On behalf of the global athletics family the IAAF offers its deepest sympathy and condolences to his family and friends.

Below is reproduced, with permission, an edited version of the obituary which appeared in the South African publication Distance Running Results.



Gert Le Roux – A Giant Of South African Athletics
by Riël Hauman

Gert le Roux was not a big man, nor a loud personality, but he was a giant in South African athletics and when he passed away on Saturday in Pretoria, two months after his 78th birthday, the sport in this country lost its most knowledgeable expert, its most meticulous historian, its most experienced and thorough administrator, and one of its most passionate observers.

Until he scaled down his activities in 2010 due to failing health, he was involved for 50 consecutive years in the publication of the SA Athletics Annual, the publication of the SA Athletics Statisticians (SAAS), of which he was the Editor for many years.

From personal experience, I can say that he was without doubt the most efficient and committed athletics administrator I have known.

His knowledge of the sport was unequalled and, like his three great predecessors, Harry Beinart, Allister Matthews and Arrie Joubert, he was renowned all over the world for his painstaking compilation of the sport’s history and statistics.

When I succeeded him as editor of the Annual, the accuracy and neatness of the track and field lists he continued to compile – and his other contributions – made my task infinitely easier.

Gert simply loved athletics – it was his life and his joy – and the athletes with whom he worked over the years loved him back.

In 1995, the IAAF honoured him with its Veteran of the IAAF award and he has been included in SA Breweries’ Hall of Fame of SA sports journalism.

Gert, who was born in Theunissen, attended Kroonstad High School and after graduating from the University of the Orange Free State (as it was then called) in 1955, he began his career as a news reporter at the SA Broadcasting Corporation in Johannesburg.

By that time he had already started to make cuttings from newspapers and compile results of athletics, rugby and cricket – in fact, he made his first sports scrapbook of the 1949 All Black rugby tour in South Africa.
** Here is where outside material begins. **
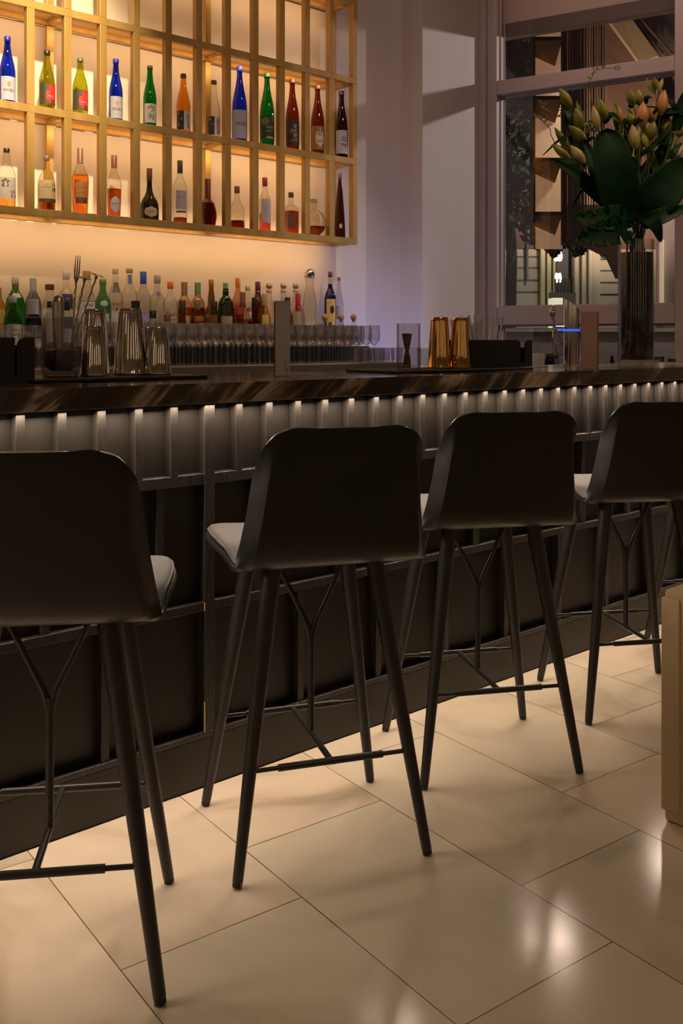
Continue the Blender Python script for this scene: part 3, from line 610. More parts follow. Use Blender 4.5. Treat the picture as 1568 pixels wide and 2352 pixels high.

More scrapbooks followed, and from 1953 he subscribed to the newspaper Die Volksblad.

“I was never an athlete,” he told me, “but I do have a certificate for second place in the under-7 50 yards in Theunissen!” Later he long jumped and ran the 880 yards, but could not afford a pair of spikes and decided to concentrate on rugby.

Gert played rugby for Northern Free State and the Orange Free State under-19 team.  In 1958, he stopped playing to concentrate on writing about sport.

From 1959 to 1962 he worked as sports reporter at Die Transvaler, and from 1962 to 1971 at Dagbreek en Sondagnuus, where he was the sports editor for six years.

A very significant event in his career as statistician occurred towards the end of 1958 when he attended a league meeting at Willowmoore Park, Benoni, and met two of the three founding members of the SAAS, Matthews and Joubert (the other one was Beinart).

They invited him to become a member of the association, which had been formed in 1954, and the 1959 Annual was the first he helped with.

“My first really big moment was in 1960 when I saw Gert Potgieter run his third World record in the 440 yards hurdles, 49.3, at the SA Championships in Bloemfontein. The newspaper still called me ‘Our Special Correspondent’, but after my report appeared, I was told that henceforth I could write under my own name,” said Gert told me in 2009.

Gert’s wife of 54 years, Theo, passed away three months ago.

He is survived by two sons, Gerrie and Otto, and three grandchildren.

Gert continued his lively interest in athletics until near the end of his life. I will treasure our countless discussions about our beloved sport over the years.

As I watched Johan Cronje’s wonderful run in Moscow, I thought of Gert with great sadness  – he used to say that fellow Free Stater Cronje was the most talented middle distance runner in South Africa, and now this crowning achievement came one day too late for him to enjoy.

But Gert le Roux’s legacy will live on. He was a trailblazer in many ways, and a man of immense integrity.